* Stated exercise *
Lines that include the word "part" are the ones to copy.

Records with scene code:

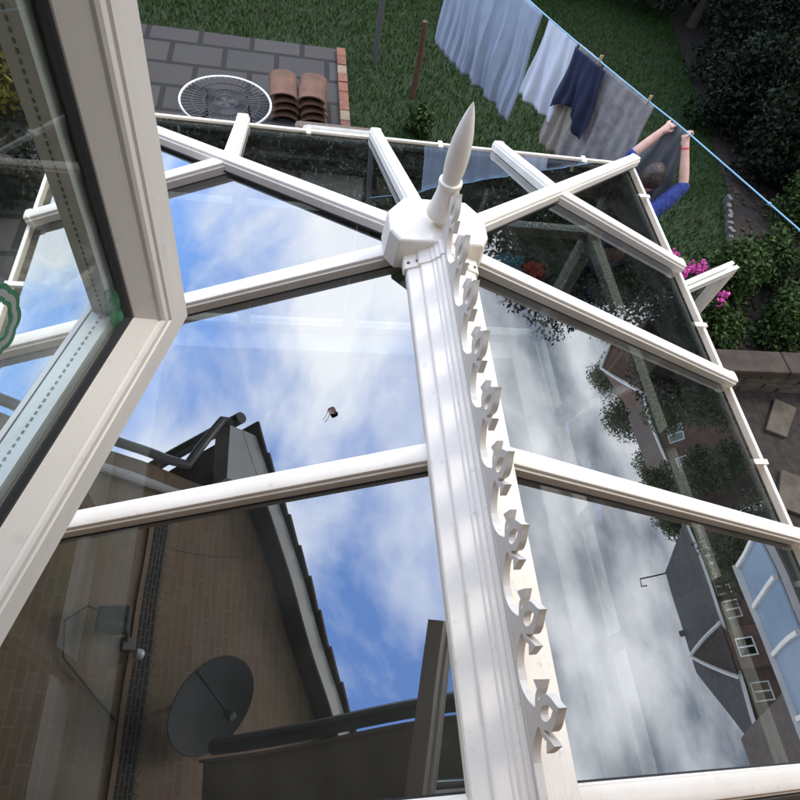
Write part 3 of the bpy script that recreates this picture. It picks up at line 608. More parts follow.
# neighbour's conservatory
nc = empty('conservatory', (10, 0, 0), "neighbour's lean-to conservatory with pale blue roof and white bars, mirrored low in the right glass", 'conservatory')
tilt = lambda x: 2.38+(x-9)*.27
m = MB(); m.prism([(9,-2.6,tilt(9)), (9,1.5,tilt(9)), (10.7,1.5,tilt(10.7)), (10.7,-2.6,tilt(10.7))], 0, thick=.03); m.build('roof', M['blue_roof'], nc)
for y in (-2.55, -1.7, -.85, .05, .8, 1.47): MB().extrude([(-.03,0),(-.03,.05),(.03,.05),(.03,0)], (8.97,y,tilt(8.97)+.03), (10.7,y,tilt(10.7)+.03), (0,0,1)).build('glazing_bar', M['upvc'], nc)
MB().bb(8.90, 8.985, -2.6, 1.5, 2.27, 2.37).build('gutter', M['upvc'], nc); MB().bb(10.7, 10.85, -2.6, 1.5, 2.80, 2.97).build('flashing', M['upvc'], nc)
m = MB(); m.bb(9.02, 9.12, -2.6, 1.5, 0, .6)
for y in (-2.55, -1.75, -.95, -.15, .65, 1.45): m.bb(9.03, 9.11, y-.04, y+.04, .6, 2.36)
m.bb(9.03, 9.11, -2.6, 1.5, 1.8, 1.87); m.build('wall_frame', M['upvc'], nc); MB().bb(9.06, 9.08, -2.55, 1.45, .6, 2.36).build('window_pane', M['far_glass'], nc)
b3 = empty('brick_house', (13.5, -2, 0), "neighbour's brick house end with dark tiled roof behind the pale blue lean-to", 'house')
MB().bb(10.9, 16, -6, -.6, 0, 2.9).build('wall', M['brick_brown'], b3)
m = MB(); m.add([(10.7,-6.2,2.85),(10.7,-.4,2.85),(16,-.4,2.85),(16,-6.2,2.85),(13.4,-6.2,4.0),(13.4,-.9,4.0)], [(0,1,5,4),(1,2,5),(2,3,4,5),(3,0,4),(0,3,2,1)]); m.build('roof', M['tile_brown'], b3)

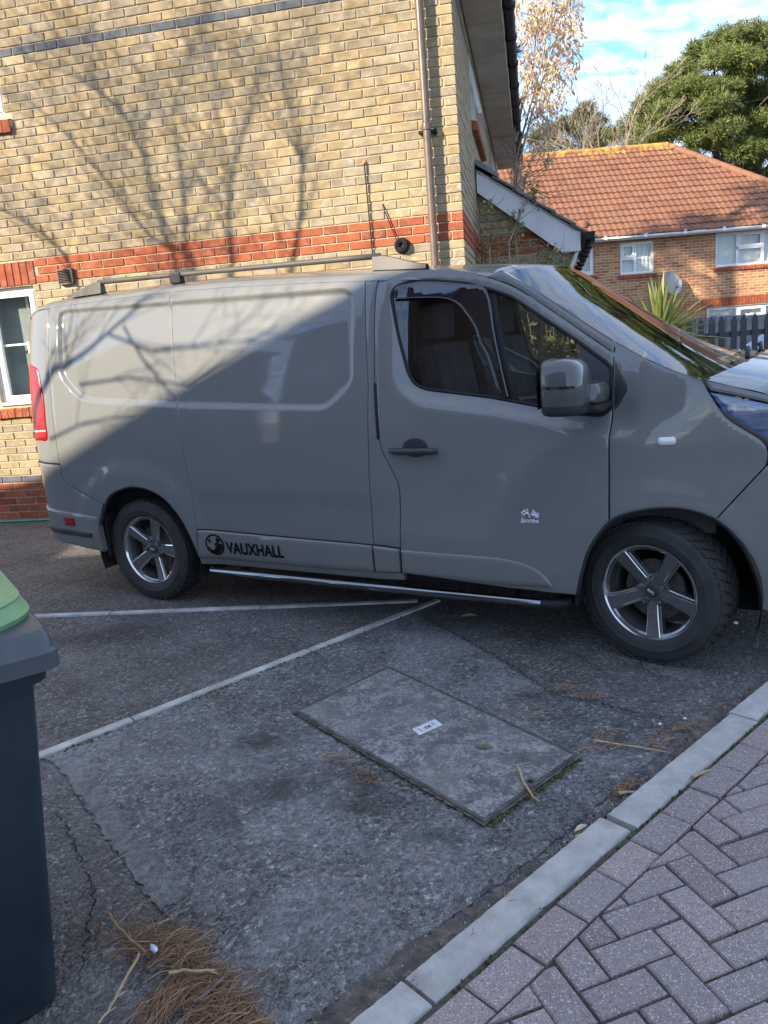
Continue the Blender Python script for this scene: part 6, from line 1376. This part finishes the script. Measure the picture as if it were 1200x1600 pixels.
for s in (-1,1):
    b=MB(); b.lathe([(.02,-.02),(.085,-.022),(.10,-.012),(.10,.012),(.085,.022),(.02,.02)],20,'Y',(.26,s*.21,.10)); b.build('wheel',M['rubber'],binr,True,auto=40)
b=MB(); b.box((-.20,-.262,.895),(.06,.05,.05)); b.build('lug',M['black_plastic'],binr)
# ---------------- pine needle litter
M['needle']=leafmat('dead_pine_needle',[(.12,.06,.035),(.27,.14,.075),(.46,.29,.16),(.18,.09,.05)],.7,.05)
def needle(b,x,y,z,az,L,w,rr,lift=0.):
    d=Vector((math.cos(az),math.sin(az),0)); s=Vector((-d.y,d.x,0)); p=Vector((x,y,z)); c=rr.uniform(-.10,.10)*L; m_=p+d*L*.5+s*c+Vector((0,0,lift*rr.random()+.002)); e=p+d*L+Vector((0,0,lift*rr.uniform(-.3,.8))); e.z=max(z*.6,e.z)
    a=rr.random(); up=Vector((0,0,w*.8))
    for q0,q1 in ((p,m_),(m_,e)): b.add([q0-s*w/2,q0+s*w/2,q1+s*w/2,q1-s*w/2,q0+up,q1+up],[(0,4,5,3),(4,1,2,5)],0,a)
def litter(name,label,regs,seed,parent=None):
    rr=random.Random(seed); b=MB()
    for (cx,cy,rx,ry,rot,n,z1,L0,L1,az0,azs) in regs:
        for k in range(n):
            a=rr.uniform(0,2*math.pi); q=rr.random()**.6; x,y=rx*q*math.cos(a),ry*q*math.sin(a); X=cx+x*math.cos(rot)-y*math.sin(rot); Y=cy+x*math.sin(rot)+y*math.cos(rot); L=rr.uniform(L0,L1); az=rr.gauss(az0,azs) if azs<2 else rr.uniform(0,6.28); needle(b,X-math.cos(az)*L/2,Y-math.sin(az)*L/2,.012+rr.random()*z1*(1-q*.8),az,L,rr.uniform(.0013,.0022),rr,.010)
    o=b.build(name,M['needle'],None,attr=True,recalc=False); tag(o,label,'pine needles',kind='stuff'); return o
litter('pine_needles','heap of dead brown pine needles on the asphalt beside the bin',[(-.69,1.79,.12,.055,-.25,150,.020,.05,.12,.25,.6),(-.59,1.71,.10,.05,-.6,110,.020,.05,.11,.2,.9),(-.51,1.59,.11,.065,-.9,240,.026,.05,.11,.5,.9),(-.44,1.50,.11,.06,-.9,330,.03,.05,.11,.6,1.),(-.62,1.60,.09,.05,.9,120,.012,.05,.10,1.3,.5),(-.72,1.82,.20,.11,-.3,70,.006,.04,.10,0,3),(-.50,1.60,.19,.13,-.8,70,.006,.04,.10,0,3)],1)
litter('pine_needles','scattered dead pine needles along the kerb and cover',[(.705,3.085,.04,.03,0,30,.008,.03,.06,0,3),(.74,2.64,.13,.05,.9,36,.004,.03,.07,0,3),(.736,2.328,.05,.025,.6,50,.010,.03,.07,.7,.6),(.98,2.62,.14,.05,.7,45,.008,.03,.08,0,3),(-.12,2.50,.10,.05,-.6,26,.003,.03,.07,0,3),(-.22,2.62,.12,.05,-.6,26,.003,.03,.07,0,3),(.80,3.0,.05,.03,0,20,.003,.03,.06,0,3),(.5,2.92,.10,.08,0,30,.003,.03,.06,0,3),(-.9,2.5,.3,.4,0,14,.002,.04,.09,0,3),(-.2,2.0,.5,.3,.3,22,.002,.04,.09,0,3),(.2,1.78,.4,.03,KA,60,.006,.03,.08,KA,.5),(.9,2.38,.5,.03,KA,60,.006,.03,.08,KA,.5),(.5,1.85,.4,.012,KA,60,.004,.03,.07,KA,.6),(.8,1.9,.3,.2,0,14,.020,.03,.06,0,3)],2)
# ---------------- twigs, leaves and scraps
M['twig']=plain('dead_twig',(.27,.17,.10),.9,nvar=.35,nscale=40,bump=.3); M['twig_pale']=plain('pale_twig',(.42,.30,.18),.85,nvar=.25,nscale=40); M['twig_dark']=plain('dark_twig',(.16,.12,.095),.9,nvar=.35,nscale=40,bump=.3)
def G(px,py,z=0):
    d=PMI.to_3x3()@Vector(((px-600)/FPX,-(py-800)/FPX,-1)); t=(z-CAMH)/d.z; return Vector((d.x*t,d.y*t,z))
def twig(pxs,r,mat,label,side=(),z=.016,n='twig'):
    P=[G(x,y,z) for x,y in pxs]; o=P[0].copy(); o.z=0; t=tag(empty(n,o),label,'twig','fallen twigs'); b=MB(); Q=[]
    for i in range(len(P)-1):
        for k in range(4): f=k/4; Q.append(P[i].lerp(P[i+1],f)-o+Vector((rr.uniform(-1,1),rr.uniform(-1,1),rr.uniform(0,1)))*r*.35)
    Q.append(P[-1]-o); b.tube(Q,[r*lerp(1.1,.7,i/(len(Q)-1)) for i in range(len(Q))],7); b.build('stem',M[mat],t,True,auto=60)
    for s in side:
        c=MB(); S=[G(x,y,z)-o for x,y in s]; c.tube(S,[r*.6]+[r*.4]*(len(S)-1),5); c.build('side_shoot',M[mat],t,True)
    return t
zx=lambda x,y,ox=130,oy=1380,s=4:(ox+x/s,oy+y/s)
twig([zx(155,195),zx(210,265),zx(300,355),zx(390,435)],.0048,'twig','brown twig running into the top left of the needle heap',[[zx(300,340),zx(275,290)]],.026)
twig([zx(352,445),zx(270,590),zx(200,720),zx(145,815),zx(95,876)],.0038,'twig_pale','long pale twig pointing down from the needle heap',[[zx(205,715),zx(270,672)],[zx(150,810),zx(205,775)]],.022)
twig([zx(540,562),zx(620,545),zx(720,552),zx(825,542)],.0042,'twig_pale','pale twig lying level across the needle heap',[[zx(780,550),zx(840,565)]],.038)
twig([zx(690,745),zx(770,690),zx(850,620),zx(905,560),zx(900,505)],.0048,'twig_dark','dark curved twig on the lower part of the needle heap',[],.036)
k1=lambda x,y:(900+x/4,1100+y/4)
twig([k1(112,230),k1(270,255),k1(400,272),k1(560,300)],.0045,'twig_pale','long thin twig on the asphalt between the cover and the kerb',[[k1(280,258),k1(215,285)],[k1(270,255),k1(335,240)]],.016)
twig([k1(725,455),k1(770,440),k1(838,412)],.0055,'twig_pale','short pale twig in the mossy gap behind the kerb',[],.036)
twig([k1(-5,830),k1(40,815),k1(90,795)],.0040,'twig_pale','short twig against the road side of the kerb',[],.02)
twig([(809,1197),(818,1222),(834,1246),(843,1252)],.0045,'twig_pale','bent twig lying over the corner of the concrete cover',[],.026)
twig([k1(600,165),k1(690,135),k1(745,120)],.0028,'twig','thin twig among the litter near the front wheel',[[k1(690,135),k1(740,180)],[k1(745,120),k1(680,60)]],.016)
twig([k1(265,560),k1(310,553),k1(368,552)],.006,'twig_pale','stubby pale twig in the needles by the kerb',[[k1(290,550),k1(275,510)]],.016)
def flatleaf(px,py,L,w,az,mat,label,z):
    o=G(px,py,0); t=tag(empty('fallen_leaf',o),label,'leaf'); b=MB(); d=Vector((math.cos(az),math.sin(az),0)); s=Vector((-d.y,d.x,0)); vs=[]
    for i in range(9):
        f=i/8; ww=w*math.sin(math.pi*min(1,f*.96+.02))**.8; c=d*L*(f-.5)+Vector((0,0,z+.006*math.sin(f*3))); vs+=[c-s*ww/2+Vector((0,0,.004)),c,c+s*ww/2+Vector((0,0,.005))]
    b.add(vs,[(3*i+j,3*i+j+1,3*i+4+j,3*i+3+j) for i in range(8) for j in (0,1)],0,.6); b.build('blade',mat,t,True,attr=True)
    b=MB(); b.tube([d*-L*.68+Vector((0,0,z)),d*-L*.45+Vector((0,0,z+.001)),d*L*.3+Vector((0,0,z+.006))],[.0012,.001,.0004],5); b.build('stalk',M['twig'],t,True)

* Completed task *
Write part 3 of the bpy script that recreates this picture. It picks up at line 608. More parts follow.
Continue the Blender Python script for this scene: part 6, from line 1376. This part finishes the script. Measure the picture as if it were 1200x1600 pixels.
twig([zx(690,745),zx(770,690),zx(850,620),zx(905,560),zx(900,505)],.0048,'twig_dark','dark curved twig on the lower part of the needle heap',[],.036)